*WHAT TO WORK ON*. Can you write out all of the material below, word for word?

*DATA EXTRACT*.
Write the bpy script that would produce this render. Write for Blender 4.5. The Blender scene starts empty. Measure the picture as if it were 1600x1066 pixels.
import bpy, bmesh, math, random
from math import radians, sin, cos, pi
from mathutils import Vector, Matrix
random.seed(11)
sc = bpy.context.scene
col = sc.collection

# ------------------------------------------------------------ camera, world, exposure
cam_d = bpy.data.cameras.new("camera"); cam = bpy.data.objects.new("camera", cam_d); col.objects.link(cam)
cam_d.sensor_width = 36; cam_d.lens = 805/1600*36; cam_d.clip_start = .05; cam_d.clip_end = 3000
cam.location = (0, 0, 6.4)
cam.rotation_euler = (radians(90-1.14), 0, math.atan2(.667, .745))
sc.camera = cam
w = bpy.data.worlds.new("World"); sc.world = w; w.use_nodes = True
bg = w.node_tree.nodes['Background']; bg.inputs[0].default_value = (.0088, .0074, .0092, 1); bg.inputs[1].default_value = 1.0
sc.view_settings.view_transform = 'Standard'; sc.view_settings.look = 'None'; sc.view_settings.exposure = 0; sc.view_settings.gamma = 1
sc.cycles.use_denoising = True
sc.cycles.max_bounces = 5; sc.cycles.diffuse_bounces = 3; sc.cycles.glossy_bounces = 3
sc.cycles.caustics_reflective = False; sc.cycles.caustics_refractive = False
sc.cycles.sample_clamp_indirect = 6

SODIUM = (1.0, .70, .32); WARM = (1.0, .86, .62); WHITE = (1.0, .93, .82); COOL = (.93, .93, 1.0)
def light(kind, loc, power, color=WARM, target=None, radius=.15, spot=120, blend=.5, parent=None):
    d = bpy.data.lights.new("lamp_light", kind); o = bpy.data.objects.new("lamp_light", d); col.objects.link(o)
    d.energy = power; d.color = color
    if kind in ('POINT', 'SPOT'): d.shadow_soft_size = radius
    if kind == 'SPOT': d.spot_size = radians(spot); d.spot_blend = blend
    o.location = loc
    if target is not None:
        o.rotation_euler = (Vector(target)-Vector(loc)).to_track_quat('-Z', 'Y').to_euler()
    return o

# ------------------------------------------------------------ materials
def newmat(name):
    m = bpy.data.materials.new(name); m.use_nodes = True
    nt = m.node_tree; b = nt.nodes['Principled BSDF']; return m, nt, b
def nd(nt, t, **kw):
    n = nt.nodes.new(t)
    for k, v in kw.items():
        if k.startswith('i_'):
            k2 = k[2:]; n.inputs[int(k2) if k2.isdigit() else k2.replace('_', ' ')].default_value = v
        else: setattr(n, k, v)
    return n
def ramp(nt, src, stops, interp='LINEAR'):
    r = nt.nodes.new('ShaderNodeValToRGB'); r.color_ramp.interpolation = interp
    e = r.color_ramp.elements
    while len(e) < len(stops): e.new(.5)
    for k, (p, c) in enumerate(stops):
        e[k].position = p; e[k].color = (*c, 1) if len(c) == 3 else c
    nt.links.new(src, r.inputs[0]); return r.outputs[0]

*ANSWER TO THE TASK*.
Write the bpy script that would produce this render. Write for Blender 4.5. The Blender scene starts empty. Measure the picture as if it were 1600x1066 pixels.
import bpy, bmesh, math, random
from math import radians, sin, cos, pi
from mathutils import Vector, Matrix
random.seed(11)
sc = bpy.context.scene
col = sc.collection

# ------------------------------------------------------------ camera, world, exposure
cam_d = bpy.data.cameras.new("camera"); cam = bpy.data.objects.new("camera", cam_d); col.objects.link(cam)
cam_d.sensor_width = 36; cam_d.lens = 805/1600*36; cam_d.clip_start = .05; cam_d.clip_end = 3000
cam.location = (0, 0, 6.4)
cam.rotation_euler = (radians(90-1.14), 0, math.atan2(.667, .745))
sc.camera = cam
w = bpy.data.worlds.new("World"); sc.world = w; w.use_nodes = True
bg = w.node_tree.nodes['Background']; bg.inputs[0].default_value = (.0088, .0074, .0092, 1); bg.inputs[1].default_value = 1.0
sc.view_settings.view_transform = 'Standard'; sc.view_settings.look = 'None'; sc.view_settings.exposure = 0; sc.view_settings.gamma = 1
sc.cycles.use_denoising = True
sc.cycles.max_bounces = 5; sc.cycles.diffuse_bounces = 3; sc.cycles.glossy_bounces = 3
sc.cycles.caustics_reflective = False; sc.cycles.caustics_refractive = False
sc.cycles.sample_clamp_indirect = 6

SODIUM = (1.0, .70, .32); WARM = (1.0, .86, .62); WHITE = (1.0, .93, .82); COOL = (.93, .93, 1.0)
def light(kind, loc, power, color=WARM, target=None, radius=.15, spot=120, blend=.5, parent=None):
    d = bpy.data.lights.new("lamp_light", kind); o = bpy.data.objects.new("lamp_light", d); col.objects.link(o)
    d.energy = power; d.color = color
    if kind in ('POINT', 'SPOT'): d.shadow_soft_size = radius
    if kind == 'SPOT': d.spot_size = radians(spot); d.spot_blend = blend
    o.location = loc
    if target is not None:
        o.rotation_euler = (Vector(target)-Vector(loc)).to_track_quat('-Z', 'Y').to_euler()
    return o

# ------------------------------------------------------------ materials
def newmat(name):
    m = bpy.data.materials.new(name); m.use_nodes = True
    nt = m.node_tree; b = nt.nodes['Principled BSDF']; return m, nt, b
def nd(nt, t, **kw):
    n = nt.nodes.new(t)
    for k, v in kw.items():
        if k.startswith('i_'):
            k2 = k[2:]; n.inputs[int(k2) if k2.isdigit() else k2.replace('_', ' ')].default_value = v
        else: setattr(n, k, v)
    return n
def ramp(nt, src, stops, interp='LINEAR'):
    r = nt.nodes.new('ShaderNodeValToRGB'); r.color_ramp.interpolation = interp
    e = r.color_ramp.elements
    while len(e) < len(stops): e.new(.5)
    for k, (p, c) in enumerate(stops):
        e[k].position = p; e[k].color = (*c, 1) if len(c) == 3 else c
    nt.links.new(src, r.inputs[0]); return r.outputs[0]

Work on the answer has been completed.